# WRITTEN TASK
Transcribe every line exactly. Leave the pictures behind.
======== SUPPLIED DATA
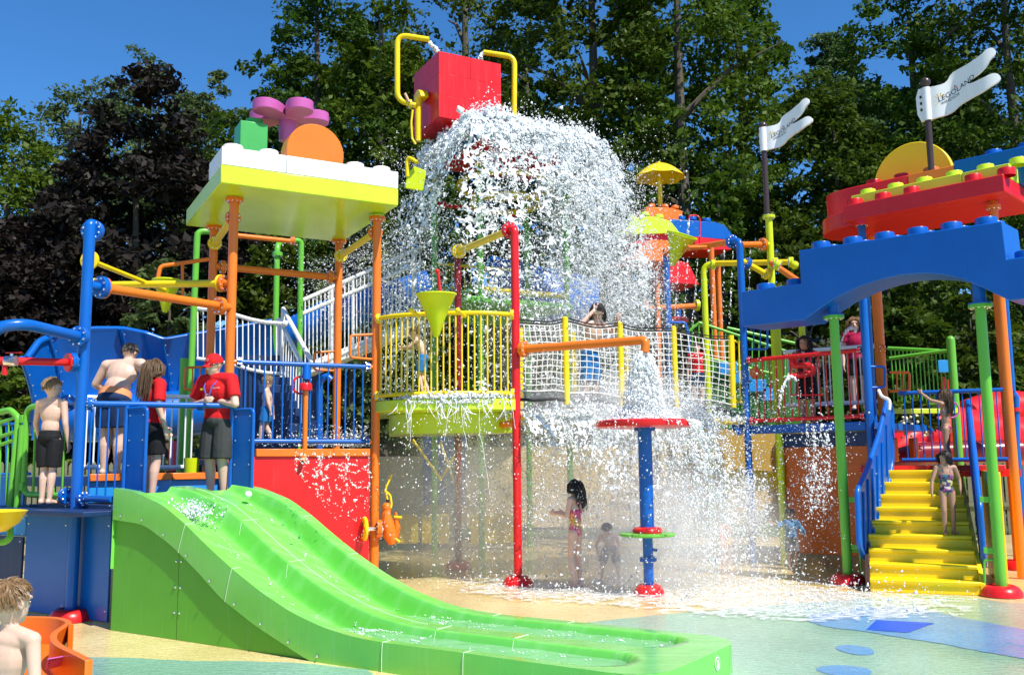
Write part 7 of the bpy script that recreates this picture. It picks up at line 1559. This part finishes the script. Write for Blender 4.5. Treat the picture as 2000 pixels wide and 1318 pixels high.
drops('overflow', p, RNG.gamma(1.6, .0032, len(p)) + .0028, v, RNG.uniform(1.2, 3.5, len(p)), FOAM, sf, True)
# ---- foam and splashes on the pool floor
ff = thing('floor_foam', 'white foam and splashing water spreading over the pool floor', 'foam', (2.0, 11.8, 0)); ff['kind'] = 'stuff'
def lace(x0, x1, y0, y1, step, fn, seed, z, zamp=.0):
    nx, ny = int((x1 - x0) / step), int((y1 - y0) / step); X, Yy = np.meshgrid(np.linspace(x0, x1, nx + 1), np.linspace(y0, y1, ny + 1))
    P = np.stack([X.ravel(), Yy.ravel(), np.zeros(X.size)], 1)
    q = P * np.array([2.2, 3.6, 1]); q = q + .9 * np.stack([fbm(q, seed, 3), fbm(q, seed + 4, 3), 0 * q[:, 0]], 1); w = 1 - 2.4 * np.abs(fbm(q * 1.6, seed + 7, 4) - .5)
    m = fn(P[:, 0], P[:, 1]); val = w * .55 + m; P[:, 2] = z + zamp * np.clip(val - .55, 0, .6) + .012 * vnoise(P * 22, seed)
    idx = np.arange((nx + 1) * (ny + 1)).reshape(ny + 1, nx + 1); F = np.stack([idx[:-1, :-1], idx[:-1, 1:], idx[1:, 1:], idx[1:, :-1]], -1).reshape(-1, 4)
    fv = val[F].mean(1); F = F[(fv > .62)]; used = np.unique(F); mpn = np.full(len(P), -1); mpn[used] = np.arange(len(used)); return P[used], mpn[F]
def foam_mask(x, y):
    a = np.exp(-(((x - 1.7) / 1.9) ** 2 + ((y - 12.3) / 1.05) ** 2)) * .95
    b = np.exp(-(((x - 3.15) / 1.6) ** 2 + ((y - 10.95 + .10 * (x - 3.2)) / 1.0) ** 2)) * .82
    c = np.exp(-(((x - .6) / 1.5) ** 2 + ((y - 12.9) / .9) ** 2)) * .5
    return np.maximum.reduce([a, b, c]) + .25 * np.minimum(a, b) - .05
pf, fx = lace(-2.2, 6.2, 8.8, 14.6, .022, foam_mask, 5, .020, .018)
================
# SOLUTION BELOW
Write part 7 of the bpy script that recreates this picture. It picks up at line 1559. This part finishes the script. Write for Blender 4.5. Treat the picture as 2000 pixels wide and 1318 pixels high.
drops('overflow', p, RNG.gamma(1.6, .0032, len(p)) + .0028, v, RNG.uniform(1.2, 3.5, len(p)), FOAM, sf, True)
# ---- foam and splashes on the pool floor
ff = thing('floor_foam', 'white foam and splashing water spreading over the pool floor', 'foam', (2.0, 11.8, 0)); ff['kind'] = 'stuff'
def lace(x0, x1, y0, y1, step, fn, seed, z, zamp=.0):
    nx, ny = int((x1 - x0) / step), int((y1 - y0) / step); X, Yy = np.meshgrid(np.linspace(x0, x1, nx + 1), np.linspace(y0, y1, ny + 1))
    P = np.stack([X.ravel(), Yy.ravel(), np.zeros(X.size)], 1)
    q = P * np.array([2.2, 3.6, 1]); q = q + .9 * np.stack([fbm(q, seed, 3), fbm(q, seed + 4, 3), 0 * q[:, 0]], 1); w = 1 - 2.4 * np.abs(fbm(q * 1.6, seed + 7, 4) - .5)
    m = fn(P[:, 0], P[:, 1]); val = w * .55 + m; P[:, 2] = z + zamp * np.clip(val - .55, 0, .6) + .012 * vnoise(P * 22, seed)
    idx = np.arange((nx + 1) * (ny + 1)).reshape(ny + 1, nx + 1); F = np.stack([idx[:-1, :-1], idx[:-1, 1:], idx[1:, 1:], idx[1:, :-1]], -1).reshape(-1, 4)
    fv = val[F].mean(1); F = F[(fv > .62)]; used = np.unique(F); mpn = np.full(len(P), -1); mpn[used] = np.arange(len(used)); return P[used], mpn[F]
def foam_mask(x, y):
    a = np.exp(-(((x - 1.7) / 1.9) ** 2 + ((y - 12.3) / 1.05) ** 2)) * .95
    b = np.exp(-(((x - 3.15) / 1.6) ** 2 + ((y - 10.95 + .10 * (x - 3.2)) / 1.0) ** 2)) * .82
    c = np.exp(-(((x - .6) / 1.5) ** 2 + ((y - 12.9) / .9) ** 2)) * .5
    return np.maximum.reduce([a, b, c]) + .25 * np.minimum(a, b) - .05
pf, fx = lace(-2.2, 6.2, 8.8, 14.6, .022, foam_mask, 5, .020, .018)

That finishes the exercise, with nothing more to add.